Feargus Urquhart Interview

Recruiting firm TS2 has announced their pick for the “Most Successful & Respected” executive producer in the video game industry, and the nod goes to Obsidian Entertainment’s Feargus Urquhart. To commemorate the event, they’ve published an interview they did with the deserving RPG veteran back in April:

What would you say, is one of your projects that was a turning point in your career?

(Definitely I would say Fallout I and Fallout II. Just going through the process and taking these games to completion.) When he started at Interplay he was dealing with 5 people in a development team and with Fallout he found himself working with teams in excess of 30 people. This, he said, really showed him how to manage people and make a game in the current environment. The complexity that has to go into the production of these games is so different than it was even 10 years ago. There is much more focus on the source control, the tools used, and more intense focus of preproduction than there was in the past.

Feargus noted that he is currently looking at the differences between preproduction and production as potentially two different teams with a different focus. The focus of the preproduction is what kind of game it will be and may not mean that those people are necessarily needed to be the ones working on the production team.

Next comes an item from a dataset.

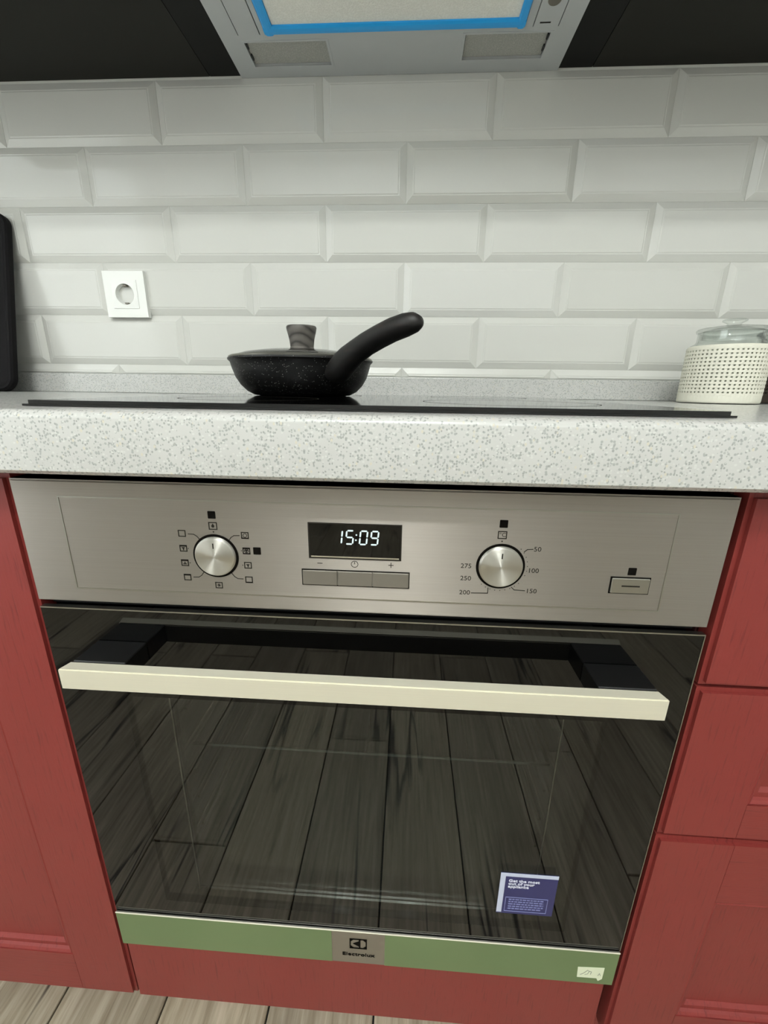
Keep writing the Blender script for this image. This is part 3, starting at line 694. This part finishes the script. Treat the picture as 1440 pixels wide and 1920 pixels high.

Other differences that have affected his career are operating as an independent developer working with publishers. Feargus said the big difference is when dealing with a publisher is that they look at the bottom line and want to know how much it will cost and how long it will take to develop. With the cost of games in the tens of millions range the ability for a team to experiment a great deal outside of the original scope is limited because the importance of hitting milestones. (Working with a publisher we are contractors,) Feargus cited. (We go in and sell the idea of building a 12′ swimming pool and how we see it as a finished product. Then you go to dig the hole and find out that at 10′ there is bedrock that did not show up on the seismic readings. To go back to the publisher and explain that to get that pool to 12′ we will either need to increase the budget and timing or make some adjustments to the plan has been challenging.) Feargus said he is much better now at understanding the core of a project and explaining the additional features and ideas that go along with the concept but that are not essential to creating a completed game. It is managing those expectations and clearly understanding your vision for the project that allows for successful relationships with publishers.

Feargus also got a better understanding of working with a publisher’s goals and motivations. Although it takes many people to develop and publish a successful game not everyone involved has the same timeline to hit certain milestones. A PR person may need a certain asset for an upcoming cover that the production team slated for finalization weeks down the road. By understanding that there are external relationships and deadlines that are going to affect the schedule is part of the process. These changes come up but they do not change the milestones originally set. Feargus mentioned that he has seen people new to game development struggle trying to get a publisher to understand their situations and the results of the changes; where the disconnect lies is the publishers don’t need to understand your job to do theirs. The passion can be different and is usually focused around different things. Explaining a back story of a character to a publisher that is focused on the multiplayer feature is not helping. In working on both sides earlier in his career Feargus was able to understand some of the relationships involved in the process allowing him to focus on what is important to his team being successful.